Amongst the alphabet soup of South Sudan’s armed groups, the SSLA are something of a puzzle. A loose alliance of fighters loyal to a grouping of former South Sudanese military commanders who left the southern army (the SPLA) after a disputed election in 2010, they remain in a simmering hit-and-run conflict with the SPLA that killed and displaced hundreds of people during 2011 across a swathe of South Sudan’s restive northeast.
Their leaders – at least those who sign their communiqués and deliver their forewarnings of attack on state radio phone-ins - are mainly from the Nuer group of tribes, arguably marginalized in South Sudan’s Dinka-dominated political settlement. Although most have served as SPLA officers since 2005, they have complex individual and communal relationships with the southern liberation movement that finally won South Sudan’s independence last year. Most spent the late 1990s and early 2000s with their own militias criss-crossing Unity State’s prized oilfields, repeatedly swapping sides as both southern rebels and northern army sought to exploit and manipulate local support. The result was some of the most violent episodes of the second Sudanese Civil War, with entire communities caught in the middle.

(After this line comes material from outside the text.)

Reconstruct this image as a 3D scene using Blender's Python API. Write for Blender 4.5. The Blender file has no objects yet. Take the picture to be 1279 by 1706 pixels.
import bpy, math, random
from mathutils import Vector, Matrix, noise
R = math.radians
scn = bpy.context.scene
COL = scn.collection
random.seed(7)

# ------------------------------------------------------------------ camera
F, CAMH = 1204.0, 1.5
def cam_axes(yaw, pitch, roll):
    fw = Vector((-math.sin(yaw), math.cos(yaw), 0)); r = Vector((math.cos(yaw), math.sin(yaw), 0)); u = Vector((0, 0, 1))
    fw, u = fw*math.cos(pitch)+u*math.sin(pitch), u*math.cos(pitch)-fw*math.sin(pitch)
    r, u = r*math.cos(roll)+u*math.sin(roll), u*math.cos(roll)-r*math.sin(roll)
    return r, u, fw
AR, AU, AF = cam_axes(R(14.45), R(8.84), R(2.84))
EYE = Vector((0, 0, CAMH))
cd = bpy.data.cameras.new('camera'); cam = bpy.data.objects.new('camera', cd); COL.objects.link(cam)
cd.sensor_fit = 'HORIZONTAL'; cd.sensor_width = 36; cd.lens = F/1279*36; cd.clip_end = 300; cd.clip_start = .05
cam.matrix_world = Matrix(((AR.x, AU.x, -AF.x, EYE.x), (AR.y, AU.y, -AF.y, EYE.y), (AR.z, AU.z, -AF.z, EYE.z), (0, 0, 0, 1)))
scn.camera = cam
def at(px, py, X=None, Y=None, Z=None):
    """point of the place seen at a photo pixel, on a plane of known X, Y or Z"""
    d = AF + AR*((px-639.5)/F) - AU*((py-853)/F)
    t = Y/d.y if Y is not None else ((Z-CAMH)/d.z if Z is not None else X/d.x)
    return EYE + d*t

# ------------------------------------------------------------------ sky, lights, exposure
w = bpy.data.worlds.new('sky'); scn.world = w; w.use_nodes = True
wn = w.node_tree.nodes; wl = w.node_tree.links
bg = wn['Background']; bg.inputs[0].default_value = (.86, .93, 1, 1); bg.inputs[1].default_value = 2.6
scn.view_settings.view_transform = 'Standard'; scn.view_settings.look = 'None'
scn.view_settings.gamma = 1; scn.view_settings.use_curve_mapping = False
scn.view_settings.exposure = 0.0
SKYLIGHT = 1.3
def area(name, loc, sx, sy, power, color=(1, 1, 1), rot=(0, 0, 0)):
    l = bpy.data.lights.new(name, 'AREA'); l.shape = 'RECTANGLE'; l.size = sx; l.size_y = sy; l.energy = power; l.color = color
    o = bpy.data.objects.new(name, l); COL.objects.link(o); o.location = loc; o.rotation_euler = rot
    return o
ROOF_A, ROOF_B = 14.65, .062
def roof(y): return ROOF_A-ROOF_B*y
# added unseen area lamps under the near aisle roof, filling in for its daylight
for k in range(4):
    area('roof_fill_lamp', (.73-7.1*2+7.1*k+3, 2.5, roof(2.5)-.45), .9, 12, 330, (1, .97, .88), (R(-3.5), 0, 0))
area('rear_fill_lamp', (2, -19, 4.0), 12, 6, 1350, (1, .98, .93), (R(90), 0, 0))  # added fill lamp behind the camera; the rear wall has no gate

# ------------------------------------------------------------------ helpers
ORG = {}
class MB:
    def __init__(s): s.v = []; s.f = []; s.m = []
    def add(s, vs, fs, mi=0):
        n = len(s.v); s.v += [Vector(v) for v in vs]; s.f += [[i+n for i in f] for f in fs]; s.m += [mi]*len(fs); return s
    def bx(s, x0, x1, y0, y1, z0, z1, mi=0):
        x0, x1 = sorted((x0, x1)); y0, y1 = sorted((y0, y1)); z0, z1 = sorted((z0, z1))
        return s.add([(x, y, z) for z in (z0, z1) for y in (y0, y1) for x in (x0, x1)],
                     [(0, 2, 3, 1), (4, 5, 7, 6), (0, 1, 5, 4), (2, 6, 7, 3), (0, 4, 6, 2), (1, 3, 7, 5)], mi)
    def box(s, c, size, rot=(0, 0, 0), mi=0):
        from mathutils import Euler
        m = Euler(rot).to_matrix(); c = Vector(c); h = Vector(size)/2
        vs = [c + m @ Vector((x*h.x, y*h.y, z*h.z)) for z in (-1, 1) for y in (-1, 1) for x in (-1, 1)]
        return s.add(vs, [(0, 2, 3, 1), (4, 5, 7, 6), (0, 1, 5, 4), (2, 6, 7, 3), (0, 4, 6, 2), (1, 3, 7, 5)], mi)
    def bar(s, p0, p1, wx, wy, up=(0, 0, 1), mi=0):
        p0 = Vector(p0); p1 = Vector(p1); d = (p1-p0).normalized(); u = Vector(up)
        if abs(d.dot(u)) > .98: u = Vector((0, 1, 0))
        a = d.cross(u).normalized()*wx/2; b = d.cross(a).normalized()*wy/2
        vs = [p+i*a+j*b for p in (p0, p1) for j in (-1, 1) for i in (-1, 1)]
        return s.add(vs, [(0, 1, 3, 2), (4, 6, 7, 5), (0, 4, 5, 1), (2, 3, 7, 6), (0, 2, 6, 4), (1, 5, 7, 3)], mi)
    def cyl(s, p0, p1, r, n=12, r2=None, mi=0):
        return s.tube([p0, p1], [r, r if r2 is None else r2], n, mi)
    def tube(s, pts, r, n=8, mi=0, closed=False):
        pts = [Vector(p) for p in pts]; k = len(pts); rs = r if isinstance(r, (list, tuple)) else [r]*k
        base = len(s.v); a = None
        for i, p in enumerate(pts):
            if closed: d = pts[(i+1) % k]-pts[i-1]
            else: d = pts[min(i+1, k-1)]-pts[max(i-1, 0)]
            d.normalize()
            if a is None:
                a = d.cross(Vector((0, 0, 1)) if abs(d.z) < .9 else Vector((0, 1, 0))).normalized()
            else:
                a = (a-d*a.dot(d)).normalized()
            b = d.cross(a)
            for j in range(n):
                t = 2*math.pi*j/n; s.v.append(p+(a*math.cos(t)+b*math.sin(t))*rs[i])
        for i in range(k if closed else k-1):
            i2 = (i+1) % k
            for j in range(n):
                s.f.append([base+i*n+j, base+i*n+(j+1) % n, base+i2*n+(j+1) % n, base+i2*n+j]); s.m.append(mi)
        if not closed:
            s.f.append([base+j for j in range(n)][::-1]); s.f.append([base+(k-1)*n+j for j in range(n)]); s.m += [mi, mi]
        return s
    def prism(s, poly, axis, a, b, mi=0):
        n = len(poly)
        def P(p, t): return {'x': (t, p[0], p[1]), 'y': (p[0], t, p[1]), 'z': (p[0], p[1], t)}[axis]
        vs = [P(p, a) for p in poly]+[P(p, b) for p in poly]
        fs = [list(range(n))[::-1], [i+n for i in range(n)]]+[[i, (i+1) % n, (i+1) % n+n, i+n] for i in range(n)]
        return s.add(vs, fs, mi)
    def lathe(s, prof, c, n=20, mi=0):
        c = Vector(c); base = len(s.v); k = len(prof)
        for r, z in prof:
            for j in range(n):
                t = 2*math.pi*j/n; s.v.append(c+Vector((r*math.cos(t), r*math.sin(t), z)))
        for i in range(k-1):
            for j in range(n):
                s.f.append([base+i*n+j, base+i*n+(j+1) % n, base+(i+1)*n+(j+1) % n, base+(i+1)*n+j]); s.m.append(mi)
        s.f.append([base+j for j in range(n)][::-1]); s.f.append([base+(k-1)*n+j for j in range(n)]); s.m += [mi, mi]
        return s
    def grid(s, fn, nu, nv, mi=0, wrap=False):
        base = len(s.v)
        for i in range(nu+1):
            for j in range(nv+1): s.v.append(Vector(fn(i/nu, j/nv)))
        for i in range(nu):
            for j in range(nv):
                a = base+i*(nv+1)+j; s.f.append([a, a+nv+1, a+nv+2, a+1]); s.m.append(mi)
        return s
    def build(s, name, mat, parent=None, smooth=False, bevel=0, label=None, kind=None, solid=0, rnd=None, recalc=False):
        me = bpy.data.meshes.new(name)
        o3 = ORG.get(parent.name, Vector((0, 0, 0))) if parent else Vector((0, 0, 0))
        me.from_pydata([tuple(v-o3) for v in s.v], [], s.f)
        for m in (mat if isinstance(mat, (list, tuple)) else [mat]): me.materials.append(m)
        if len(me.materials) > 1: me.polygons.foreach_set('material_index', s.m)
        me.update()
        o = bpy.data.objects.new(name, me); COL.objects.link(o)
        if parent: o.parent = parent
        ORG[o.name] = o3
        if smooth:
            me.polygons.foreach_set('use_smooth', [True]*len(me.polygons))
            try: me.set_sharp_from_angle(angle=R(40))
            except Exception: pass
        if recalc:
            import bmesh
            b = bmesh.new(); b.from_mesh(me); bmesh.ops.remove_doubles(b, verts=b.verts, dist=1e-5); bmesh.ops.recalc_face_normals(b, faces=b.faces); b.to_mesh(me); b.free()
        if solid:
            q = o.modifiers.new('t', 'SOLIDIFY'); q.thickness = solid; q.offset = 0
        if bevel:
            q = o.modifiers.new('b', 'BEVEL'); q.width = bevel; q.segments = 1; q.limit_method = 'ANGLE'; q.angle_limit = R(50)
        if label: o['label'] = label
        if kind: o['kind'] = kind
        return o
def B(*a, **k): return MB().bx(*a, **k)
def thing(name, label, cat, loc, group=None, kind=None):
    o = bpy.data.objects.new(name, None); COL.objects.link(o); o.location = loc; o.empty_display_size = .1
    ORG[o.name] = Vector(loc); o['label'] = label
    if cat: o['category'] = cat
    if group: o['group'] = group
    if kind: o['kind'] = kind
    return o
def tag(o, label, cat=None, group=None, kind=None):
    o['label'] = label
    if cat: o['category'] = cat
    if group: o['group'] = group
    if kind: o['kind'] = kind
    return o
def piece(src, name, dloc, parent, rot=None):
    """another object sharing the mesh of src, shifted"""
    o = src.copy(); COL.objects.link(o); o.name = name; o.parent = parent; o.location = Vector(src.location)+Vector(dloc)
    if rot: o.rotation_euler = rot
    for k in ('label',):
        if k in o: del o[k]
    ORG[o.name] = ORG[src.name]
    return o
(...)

The SSLA’s fighters are equally ambiguous. Ask the government of South Sudan about the SSLA, and the unequivocal response is that they are Khartoum’s proxies: troops armed and backed by the north, sent over the border to destabilise the nascent southern nation and jeopardise its oil. The long spells spent in north Sudan by SSLA commanders like Baphiny Monteiul – interviewed by the BBC in Khartoum in December – do little to dispel this assessment. By contrast some residents of Mayom County, the centre of the SSLA’s rebellion, will tell you that the SSLA are simply ‘sons of Mayom’: local protectors of their Bul Nuer communities against the depredations of an out-of-control SPLA and its Dinka masters.
What can we learn about the SSLA from this rifle?
First off, it’s a Type 56-1: a Chinese-made copy of the famous Kalashnikov assault rifle. This actually tells us very little. Type 56s are the Ford Fiestas of assault rifles. Cheap, robust, light, short and highly portable with their simple under-folding butt-stock, compatible with the 7.62x39mm ammunition found almost everywhere, and churned in their millions from Chinese factories since the 1970s, they are amongst the most ubiquitous and anonymous of weapons in east Africa. They are found in the hands of the Sudanese Armed Forces and allied militias, their southern opponents in the SPLA, Ugandan and Kenyan armed forces, and armed communities from northern Kenya to north Sudan. Type 56s are now probably more common in Africa than the Soviet-bloc Kalashnikovs delivered to every Cold War proxy conflict since the 1950s, and in perhaps greater numbers in the 1990s when semi-private dealers famously cleaned out Eastern European state stockpiles after the collapse of communism. This shift in the ecology of African arms from Eastern European to East Asian species tells us something global about the international arms market, but at the level of an individual weapon Chinese rifles are now so prevalent that their Chinese origin doesn’t narrow down their precise provenance or former owners.
What is clear is that this rifle isn’t new. It’s almost certainly had more than one user. And like all the other rifles in the batch seized in Mankien, at some point in its probably varied history someone has tried to obscure its origin - scraping off the factory and type markings on its receiver that would prominently identify it as a Chinese-manufactured rifle.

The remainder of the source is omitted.